▸ Material:
__________________________________________________
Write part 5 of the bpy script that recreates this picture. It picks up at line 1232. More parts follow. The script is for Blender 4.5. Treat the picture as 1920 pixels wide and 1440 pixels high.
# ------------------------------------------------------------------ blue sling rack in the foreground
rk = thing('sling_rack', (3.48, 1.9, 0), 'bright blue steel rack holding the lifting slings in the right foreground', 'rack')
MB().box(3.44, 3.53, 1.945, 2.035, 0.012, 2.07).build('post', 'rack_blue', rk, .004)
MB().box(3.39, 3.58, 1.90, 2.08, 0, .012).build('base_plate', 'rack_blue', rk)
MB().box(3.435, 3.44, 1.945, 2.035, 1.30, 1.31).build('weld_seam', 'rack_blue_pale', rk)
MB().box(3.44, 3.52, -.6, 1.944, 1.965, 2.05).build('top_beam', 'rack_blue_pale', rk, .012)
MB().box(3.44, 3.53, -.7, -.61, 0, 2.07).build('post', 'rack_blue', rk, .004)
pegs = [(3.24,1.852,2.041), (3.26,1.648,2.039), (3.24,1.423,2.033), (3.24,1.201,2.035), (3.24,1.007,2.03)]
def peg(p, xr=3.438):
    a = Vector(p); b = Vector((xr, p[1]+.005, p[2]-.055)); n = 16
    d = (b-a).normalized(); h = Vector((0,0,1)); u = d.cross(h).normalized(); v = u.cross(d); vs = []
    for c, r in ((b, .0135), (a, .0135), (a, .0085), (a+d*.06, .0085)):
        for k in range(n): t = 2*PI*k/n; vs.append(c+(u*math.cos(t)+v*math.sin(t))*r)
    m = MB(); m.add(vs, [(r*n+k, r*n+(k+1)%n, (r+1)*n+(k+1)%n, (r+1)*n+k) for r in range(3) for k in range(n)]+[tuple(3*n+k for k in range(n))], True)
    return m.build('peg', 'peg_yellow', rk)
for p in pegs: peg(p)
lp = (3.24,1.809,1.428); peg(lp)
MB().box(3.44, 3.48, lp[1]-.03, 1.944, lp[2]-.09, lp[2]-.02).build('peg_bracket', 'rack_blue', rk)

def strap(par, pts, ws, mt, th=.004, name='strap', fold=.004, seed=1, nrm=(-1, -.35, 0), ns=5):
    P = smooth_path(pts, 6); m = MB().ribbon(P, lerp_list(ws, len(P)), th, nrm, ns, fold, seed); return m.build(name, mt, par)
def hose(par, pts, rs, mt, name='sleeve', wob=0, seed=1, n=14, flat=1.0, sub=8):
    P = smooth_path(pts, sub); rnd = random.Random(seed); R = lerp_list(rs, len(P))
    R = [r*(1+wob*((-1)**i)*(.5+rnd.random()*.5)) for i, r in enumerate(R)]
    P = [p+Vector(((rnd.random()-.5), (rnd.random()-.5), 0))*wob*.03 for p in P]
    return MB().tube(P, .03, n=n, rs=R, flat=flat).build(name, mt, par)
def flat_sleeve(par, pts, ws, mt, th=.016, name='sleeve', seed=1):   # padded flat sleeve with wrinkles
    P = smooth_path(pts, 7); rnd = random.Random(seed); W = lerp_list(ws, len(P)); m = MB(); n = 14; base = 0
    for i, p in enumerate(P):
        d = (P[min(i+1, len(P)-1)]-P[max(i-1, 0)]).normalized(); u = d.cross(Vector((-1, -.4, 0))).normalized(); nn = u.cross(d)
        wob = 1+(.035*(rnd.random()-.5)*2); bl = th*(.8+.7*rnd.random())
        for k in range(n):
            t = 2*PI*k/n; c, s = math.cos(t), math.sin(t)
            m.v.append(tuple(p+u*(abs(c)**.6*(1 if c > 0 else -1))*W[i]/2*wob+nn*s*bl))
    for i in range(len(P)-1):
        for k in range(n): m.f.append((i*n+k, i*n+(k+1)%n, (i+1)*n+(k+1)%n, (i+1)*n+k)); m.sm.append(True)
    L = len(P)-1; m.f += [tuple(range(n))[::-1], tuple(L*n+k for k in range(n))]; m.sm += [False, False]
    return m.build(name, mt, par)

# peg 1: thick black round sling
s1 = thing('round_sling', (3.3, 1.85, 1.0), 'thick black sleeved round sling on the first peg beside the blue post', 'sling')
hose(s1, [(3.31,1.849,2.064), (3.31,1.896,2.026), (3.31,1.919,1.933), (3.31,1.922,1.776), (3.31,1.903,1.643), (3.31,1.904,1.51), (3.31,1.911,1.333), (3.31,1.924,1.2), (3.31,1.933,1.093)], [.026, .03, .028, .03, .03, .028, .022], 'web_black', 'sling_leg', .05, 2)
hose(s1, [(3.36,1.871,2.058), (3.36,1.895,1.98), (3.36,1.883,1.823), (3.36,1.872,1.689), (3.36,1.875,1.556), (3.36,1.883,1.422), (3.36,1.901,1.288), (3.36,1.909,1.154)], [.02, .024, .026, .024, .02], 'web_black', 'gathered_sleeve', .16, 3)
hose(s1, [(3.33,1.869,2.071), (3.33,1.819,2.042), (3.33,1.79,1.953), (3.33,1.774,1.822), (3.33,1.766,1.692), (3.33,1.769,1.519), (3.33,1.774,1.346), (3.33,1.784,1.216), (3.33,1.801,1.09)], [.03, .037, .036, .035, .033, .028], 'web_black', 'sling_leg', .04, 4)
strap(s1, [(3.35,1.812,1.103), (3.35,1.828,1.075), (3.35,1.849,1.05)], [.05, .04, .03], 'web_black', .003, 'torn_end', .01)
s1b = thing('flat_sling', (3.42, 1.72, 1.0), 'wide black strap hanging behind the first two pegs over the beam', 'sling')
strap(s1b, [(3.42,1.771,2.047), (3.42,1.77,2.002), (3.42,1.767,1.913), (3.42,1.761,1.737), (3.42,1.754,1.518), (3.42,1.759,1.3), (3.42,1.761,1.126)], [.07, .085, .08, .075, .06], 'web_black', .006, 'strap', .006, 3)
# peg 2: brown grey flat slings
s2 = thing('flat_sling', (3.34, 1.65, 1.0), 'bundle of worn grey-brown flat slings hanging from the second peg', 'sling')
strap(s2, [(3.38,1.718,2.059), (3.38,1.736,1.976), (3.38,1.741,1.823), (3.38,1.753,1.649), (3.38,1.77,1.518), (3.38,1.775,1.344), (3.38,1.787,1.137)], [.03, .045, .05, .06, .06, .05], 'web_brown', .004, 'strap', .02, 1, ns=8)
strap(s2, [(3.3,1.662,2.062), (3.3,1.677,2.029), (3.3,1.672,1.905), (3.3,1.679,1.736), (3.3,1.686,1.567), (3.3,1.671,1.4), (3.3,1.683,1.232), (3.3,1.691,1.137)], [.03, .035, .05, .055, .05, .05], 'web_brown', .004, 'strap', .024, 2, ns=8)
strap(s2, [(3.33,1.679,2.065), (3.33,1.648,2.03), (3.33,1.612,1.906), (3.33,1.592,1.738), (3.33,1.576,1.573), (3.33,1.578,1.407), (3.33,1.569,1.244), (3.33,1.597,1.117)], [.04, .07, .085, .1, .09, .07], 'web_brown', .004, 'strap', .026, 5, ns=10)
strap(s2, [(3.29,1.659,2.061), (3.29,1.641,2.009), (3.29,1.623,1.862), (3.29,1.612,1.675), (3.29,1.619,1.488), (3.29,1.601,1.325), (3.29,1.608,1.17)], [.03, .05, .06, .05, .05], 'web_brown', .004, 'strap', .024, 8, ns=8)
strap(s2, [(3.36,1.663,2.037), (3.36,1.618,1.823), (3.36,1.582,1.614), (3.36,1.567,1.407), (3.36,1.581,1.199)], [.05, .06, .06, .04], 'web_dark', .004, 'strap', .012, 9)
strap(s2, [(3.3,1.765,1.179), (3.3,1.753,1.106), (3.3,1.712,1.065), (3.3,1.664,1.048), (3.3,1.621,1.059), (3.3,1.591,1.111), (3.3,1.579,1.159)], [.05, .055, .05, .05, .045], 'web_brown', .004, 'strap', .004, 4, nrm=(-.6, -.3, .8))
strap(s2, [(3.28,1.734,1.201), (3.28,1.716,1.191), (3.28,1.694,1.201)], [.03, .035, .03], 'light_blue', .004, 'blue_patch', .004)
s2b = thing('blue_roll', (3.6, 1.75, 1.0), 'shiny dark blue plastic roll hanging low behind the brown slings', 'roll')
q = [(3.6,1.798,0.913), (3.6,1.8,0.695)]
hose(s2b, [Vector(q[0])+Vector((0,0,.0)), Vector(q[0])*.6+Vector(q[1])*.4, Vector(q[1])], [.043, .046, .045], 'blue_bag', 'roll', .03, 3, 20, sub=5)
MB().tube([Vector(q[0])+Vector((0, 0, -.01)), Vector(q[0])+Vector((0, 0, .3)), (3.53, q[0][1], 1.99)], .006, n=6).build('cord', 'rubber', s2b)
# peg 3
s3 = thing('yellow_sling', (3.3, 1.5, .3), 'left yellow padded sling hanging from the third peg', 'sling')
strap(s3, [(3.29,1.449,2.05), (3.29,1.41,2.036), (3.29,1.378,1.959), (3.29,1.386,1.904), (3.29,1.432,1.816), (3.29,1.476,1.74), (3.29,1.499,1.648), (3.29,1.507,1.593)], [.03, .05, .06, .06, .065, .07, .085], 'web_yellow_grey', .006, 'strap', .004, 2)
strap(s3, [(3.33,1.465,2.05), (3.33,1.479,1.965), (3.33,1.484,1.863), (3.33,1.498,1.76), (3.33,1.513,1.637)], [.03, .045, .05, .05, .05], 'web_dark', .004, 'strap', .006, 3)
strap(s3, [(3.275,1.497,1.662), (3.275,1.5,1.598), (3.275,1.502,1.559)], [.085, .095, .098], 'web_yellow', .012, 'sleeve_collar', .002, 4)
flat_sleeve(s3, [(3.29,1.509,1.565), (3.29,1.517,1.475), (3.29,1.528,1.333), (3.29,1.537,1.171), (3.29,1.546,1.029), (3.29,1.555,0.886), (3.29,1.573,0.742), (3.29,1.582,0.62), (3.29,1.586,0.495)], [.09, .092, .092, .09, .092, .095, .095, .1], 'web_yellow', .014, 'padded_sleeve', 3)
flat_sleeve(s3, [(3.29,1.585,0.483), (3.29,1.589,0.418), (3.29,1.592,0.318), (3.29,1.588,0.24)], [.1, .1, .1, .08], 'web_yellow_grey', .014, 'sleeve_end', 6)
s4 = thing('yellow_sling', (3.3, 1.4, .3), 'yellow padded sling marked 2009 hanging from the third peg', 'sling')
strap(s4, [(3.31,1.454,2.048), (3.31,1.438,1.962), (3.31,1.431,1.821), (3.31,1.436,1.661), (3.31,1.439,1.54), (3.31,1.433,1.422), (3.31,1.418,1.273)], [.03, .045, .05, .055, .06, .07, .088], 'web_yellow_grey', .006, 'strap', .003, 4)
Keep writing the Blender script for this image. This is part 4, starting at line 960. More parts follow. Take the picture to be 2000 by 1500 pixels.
__________________________________________________
▸ Set task:
Take the entries above and copy them exactly from the first line through the line with "lp[2]-.02).build('peg_bracket', 'rack_blue', rk)"; leave out every line after it.

▸ Output for this task:
Write part 5 of the bpy script that recreates this picture. It picks up at line 1232. More parts follow. The script is for Blender 4.5. Treat the picture as 1920 pixels wide and 1440 pixels high.
# ------------------------------------------------------------------ blue sling rack in the foreground
rk = thing('sling_rack', (3.48, 1.9, 0), 'bright blue steel rack holding the lifting slings in the right foreground', 'rack')
MB().box(3.44, 3.53, 1.945, 2.035, 0.012, 2.07).build('post', 'rack_blue', rk, .004)
MB().box(3.39, 3.58, 1.90, 2.08, 0, .012).build('base_plate', 'rack_blue', rk)
MB().box(3.435, 3.44, 1.945, 2.035, 1.30, 1.31).build('weld_seam', 'rack_blue_pale', rk)
MB().box(3.44, 3.52, -.6, 1.944, 1.965, 2.05).build('top_beam', 'rack_blue_pale', rk, .012)
MB().box(3.44, 3.53, -.7, -.61, 0, 2.07).build('post', 'rack_blue', rk, .004)
pegs = [(3.24,1.852,2.041), (3.26,1.648,2.039), (3.24,1.423,2.033), (3.24,1.201,2.035), (3.24,1.007,2.03)]
def peg(p, xr=3.438):
    a = Vector(p); b = Vector((xr, p[1]+.005, p[2]-.055)); n = 16
    d = (b-a).normalized(); h = Vector((0,0,1)); u = d.cross(h).normalized(); v = u.cross(d); vs = []
    for c, r in ((b, .0135), (a, .0135), (a, .0085), (a+d*.06, .0085)):
        for k in range(n): t = 2*PI*k/n; vs.append(c+(u*math.cos(t)+v*math.sin(t))*r)
    m = MB(); m.add(vs, [(r*n+k, r*n+(k+1)%n, (r+1)*n+(k+1)%n, (r+1)*n+k) for r in range(3) for k in range(n)]+[tuple(3*n+k for k in range(n))], True)
    return m.build('peg', 'peg_yellow', rk)
for p in pegs: peg(p)
lp = (3.24,1.809,1.428); peg(lp)
MB().box(3.44, 3.48, lp[1]-.03, 1.944, lp[2]-.09, lp[2]-.02).build('peg_bracket', 'rack_blue', rk)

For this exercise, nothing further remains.